Susan E. Thomas CPA
Newsletter
How is money in a 529 plan treated for tax purposes?

Contributions: There is no federal income tax deduction for contributions to a 529 plan. However, states may offer a state income tax deduction (but they may limit the deduction to contributions made to the in-state 529 plan only). Check with your individual 529 plan or your state's taxing authority to determine the tax treatment in your state.

Withdrawals: If the money is used to pay the beneficiary's qualified education expenses, then the earnings portion of the withdrawal is free from federal income tax. States typically follow this federal tax treatment.

If the money is used for any purpose besides the beneficiary's qualified education expenses (called a non-qualified withdrawal), then the earnings portion of the withdrawal will be subject to federal income tax and a 10% penalty; state income taxes and a penalty may also apply. There are a couple of exceptions. The penalty is generally waived if you terminate the account due to the beneficiary's death or disability, or if you withdraw funds up to the amount of any scholarship the beneficiary has received.

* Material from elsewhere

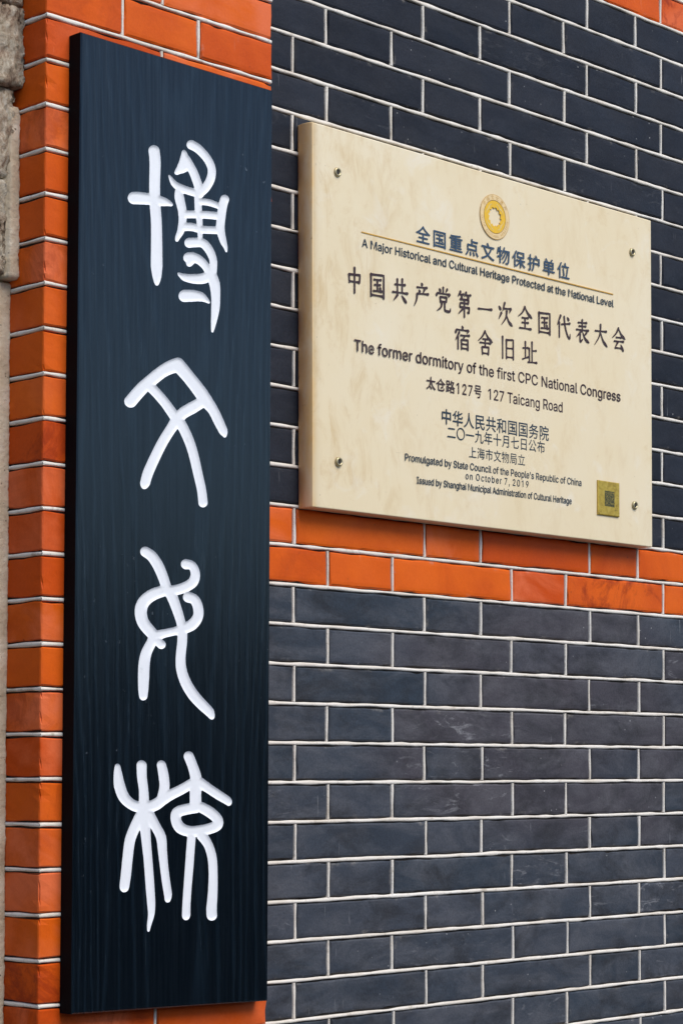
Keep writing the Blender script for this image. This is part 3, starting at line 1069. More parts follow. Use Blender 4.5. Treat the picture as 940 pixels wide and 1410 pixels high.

In the case of a non-qualified withdrawal, the person who actually receives the money is the one who is subject to income tax. In most situations, this will be the account owner. However, some plans may allow the account owner to determine the recipient of a non-qualified withdrawal. Check the rules of your 529 plan for more information.

Note: Investors should consider the investment objectives, risks, charges, and expenses associated with 529 plans before investing. More information about 529 plans is available in each issuer's official statement, which should be read carefully before investing. Also, before investing, consider whether your state offers a 529 plan that provides residents with favorable state tax benefits.